Gabungan Pengusaha Kelapa Sawit Indonesia (GAPKI) optimistis harga minyak sawit mentah (crude palm oil/CPO) global bisa kembali naik di atas level US$ 600 per ton, bahkan menyentuh US$ 700 per ton di akhir tahun.
Direktur Eksekutif Gapki Mukti Sardjono mengatakan, pihaknya optimis harga internasional bisa kembali ke level yang ideal dengan syarat perekonomian dunia membaik, penyerapan CPO dalam negeri melalui mandatori B20 semakin lancar dan ekspor ke negara tujuan nomor satu, yakni India kembali bergairah.
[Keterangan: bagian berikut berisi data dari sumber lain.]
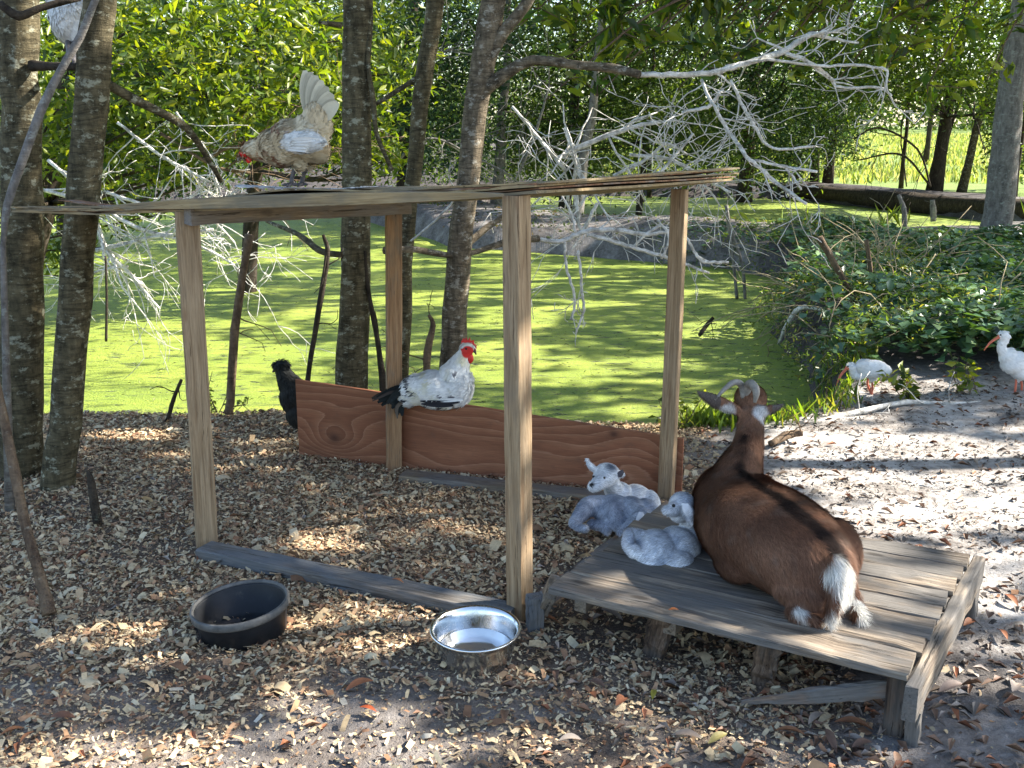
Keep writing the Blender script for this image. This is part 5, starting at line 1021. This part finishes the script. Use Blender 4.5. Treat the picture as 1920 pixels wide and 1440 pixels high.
# tail and hind feet
limb(gm, [(0.868, 2.60, 0.36, 0.028), (0.862, 2.555, 0.315, 0.022), (0.852, 2.535, 0.265, 0.018), (0.845, 2.53, 0.226, 0.013)])
limb(gm, [(0.935, 2.72, 0.27, 0.034), (0.94, 2.65, 0.242, 0.018), (0.938, 2.605, 0.225, 0.0145), (0.936, 2.575, 0.217, 0.017), (0.934, 2.555, 0.213, 0.014)])
limb(gm, [(0.80, 2.62, 0.235, 0.04), (0.76, 2.575, 0.22, 0.02), (0.81, 2.55, 0.217, 0.016)])
SP3 = np.array(SPINE) + np.array(GO)
def goat_col(P, Nn):
    d, s = polyd(P, SP3); n = n3(P, 14, 3); f = n3(P, 40, 5)
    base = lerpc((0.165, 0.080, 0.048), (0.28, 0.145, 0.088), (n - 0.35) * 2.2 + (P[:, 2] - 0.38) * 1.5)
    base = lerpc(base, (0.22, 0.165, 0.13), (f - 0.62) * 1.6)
    Q2 = P.copy(); Q2[:, 2] = 0; S2 = SP3.copy(); S2[:, 2] = 0; d2, s2 = polyd(Q2, S2[3:]); dd = np.where(P[:, 2] > 0.47, d, np.minimum(d, d2 + 0.0))
    wdt = np.where(P[:, 2] > 0.52, 0.006, 0.023) + 0.010 * np.clip((3.1 - P[:, 1]) * 3, 0, 1)
    base = lerpc(base, (0.026, 0.015, 0.012), (wdt + 0.014 * (f - 0.5) - dd) / 0.016 * np.clip((P[:, 2] - 0.30) / 0.04, 0, 1) * (P[:, 2] < 0.60))
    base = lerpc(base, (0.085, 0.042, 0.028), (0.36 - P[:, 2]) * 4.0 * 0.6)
    e = ((P[:, 0] - 0.890) / 0.052) ** 2 + ((P[:, 1] - 2.59) / 0.10) ** 2 + ((P[:, 2] - 0.305 - (P[:, 0] - 0.893) * -0.6) / 0.062) ** 2
    base = lerpc(base, (0.80, 0.76, 0.69), (1.25 - e + (f - 0.5)) * 3)
    w2 = (P[:, 2] < 0.246) & (P[:, 1] < 2.66) & (P[:, 0] > 0.93); base[w2] = (0.8, 0.77, 0.7)
    ft, _ = polyd(P, [(0.862, 2.525, 0.24), (0.84, 2.52, 0.215), (0.93, 2.53, 0.215)]); base = lerpc(base, (0.78, 0.74, 0.67), (0.030 - ft + 0.01 * (f - 0.5)) / 0.01)
    ft, _ = polyd(P, [(0.77, 2.565, 0.235), (0.785, 2.56, 0.212)]); base = lerpc(base, (0.72, 0.68, 0.62), (0.020 - ft) / 0.01)
    el = np.linalg.norm(P - at(1362, 770, 3.36), axis=1); er = np.linalg.norm(P - at(1426, 776, 3.35), axis=1); base = lerpc(base, (0.62, 0.60, 0.58), (0.036 - np.minimum(el, er)) / 0.010)
    ear = ((P[:, 0] < at(1346, 757, 3.39)[0]) | (P[:, 0] > at(1440, 768, 3.39)[0])) & (P[:, 2] > 0.5); base[ear] = lerpc((0.10, 0.075, 0.065), (0.2, 0.17, 0.15), f[ear])
    return base
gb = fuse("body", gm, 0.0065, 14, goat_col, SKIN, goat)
def goat_flow(P, Nn):
    d, s = polyd(P, SP3); i = np.clip(s.astype(int), 0, len(SP3) - 2); t = SP3[i + 1] - SP3[i]; t /= np.linalg.norm(t, axis=1)[:, None]; return t * 1.0 + np.array([0, 0, -0.45])
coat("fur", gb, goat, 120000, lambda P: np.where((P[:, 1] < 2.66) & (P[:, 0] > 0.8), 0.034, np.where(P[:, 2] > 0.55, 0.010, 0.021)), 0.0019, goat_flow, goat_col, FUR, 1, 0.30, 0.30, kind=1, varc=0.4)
for pts in ([(1396, 748, 3.40, 7), (1390, 722, 3.40, 6.5), (1376, 717, 3.38, 6), (1358, 730, 3.36, 4.5), (1340, 750, 3.34, 2)], [(1400, 746, 3.40, 7), (1403, 722, 3.39, 8), (1411, 721, 3.36, 8), (1418, 735, 3.34, 7), (1415, 755, 3.335, 3)]):
    mb = MB(); Q = curve(np.array([[*at(u, v, y), r * px(y)] for u, v, y, r in pts]), 16); V, F = tube(Q[:, :3], Q[:, 3], 10, 0.04, 2); mb.add(V, F); mb.build("horn", HORN, goat)

# ---- three kids
def prism(name, outline, y, th, mat, parent, depth_round=0.5):
    P = np.array([at(u, v, y) for u, v in outline]); n = len(P); c = P.mean(0); V = np.vstack([P + [0, -th * 0.35, 0], P + [0, th * 0.35, 0], c + (P - c) * 0.55 + [0, -th, 0], c + (P - c) * 0.55 + [0, th, 0]])
    F = [(i, n + i, n + (i + 1) % n, (i + 1) % n) for i in range(n)] + [(i, (i + 1) % n, 2 * n + (i + 1) % n, 2 * n + i) for i in range(n)] + [(n + (i + 1) % n, n + i, 3 * n + i, 3 * n + (i + 1) % n) for i in range(n)]
    F += [tuple(2 * n + i for i in range(n)), tuple(3 * n + i for i in range(n))[::-1]]
    return mesh_np(name, V, F, mat, parent, None, False)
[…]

“Kalau perekonomian dunia membaik dan pergerakan B20 makin lancar, dan India semakin tinggi serapnya, maka harga [global] bisa kembali di atas US$ 600, bisa juga US$ 700 per ton karena semua orang masih butuh,” ujar Mukti dalam diskusi di Bakoel Koffie, Kamis (25/10/2018).
Demi menggenjot kembali ekspor, Mukti meminta pemerintah menurunkan tarif pungutan ekspor CPO dari yang saat ini US$ 50 per ton menjadi US$ 30 per ton, setidaknya sampai harga minyak sawit bisa kembali ke level US$ 700 per ton.
“Kita usulkan penurunan ini sifatnya sementara sampai harga sentuh US$ 700. Saat harga sampai di level itu, harga TBS [Tandan Buah Segar] akan membaik dan pendapatan petani semakin oke. Itu yang kita harapkan,” tambahnya.
Sebelumnya, Ketua Umum Serikat Petani Kelapa Sawit (SPKS) Mansuetus Darto mengatakan harga TBS di tingkat petani jatuh ke level Rp 700-90/kg dikarenakan banyak Pabrik Kelapa Sawit (PKS) yang tidak mau membeli TBS dari petani akibat stok CPO yang ada masih menumpuk.
“Pengusaha enggan menjual CPO-nya hingga menunggu harga [global] bagus. Hal ini diperparah dengan kutipan [pungutan ekspor] US$ 50 per ton,” tulis Darto dalam rilis SPKS, Rabu (24/10/2018).
Mukti mengatakan, harga TBS yang normal bagi petani plasma yang bermitra dengan perusahaan saat ini masih di atas Rp 1.200-1.500/kg, mengikuti penetapan harga di setiap provinsi dan tergantung umur tanaman.
“Yang jadi masalah adalah harga petani swadaya [yang tidak bermitra], itu yang [kena] permainan tengkulak bermacam-macam. Di Bengkulu, [harganya jatuh] ke Rp600 – 800/kg, itu permainan tengkulak,” katanya.
Secara kumulatif, Mukti memperkirakan volume ekspor produk sawit RI pada akhir tahun ini akan turun tipis menjadi sekitar 30 juta ton, dari tahun lalu yang mencapai 31 juta ton.
“Tahun lalu kita ekspor 30 juta sekian, hampir 31 juta ton. Dengan situasi saat ini, harga minyak nabati menurun akibat kedelai banjir di pasar internasional gara-gara perang dagang China-AS, ini menyebabkan ekspor kita sedikit menurun. Kita perkirakan tahun ini sekitar 30 juta,” pungkasnya.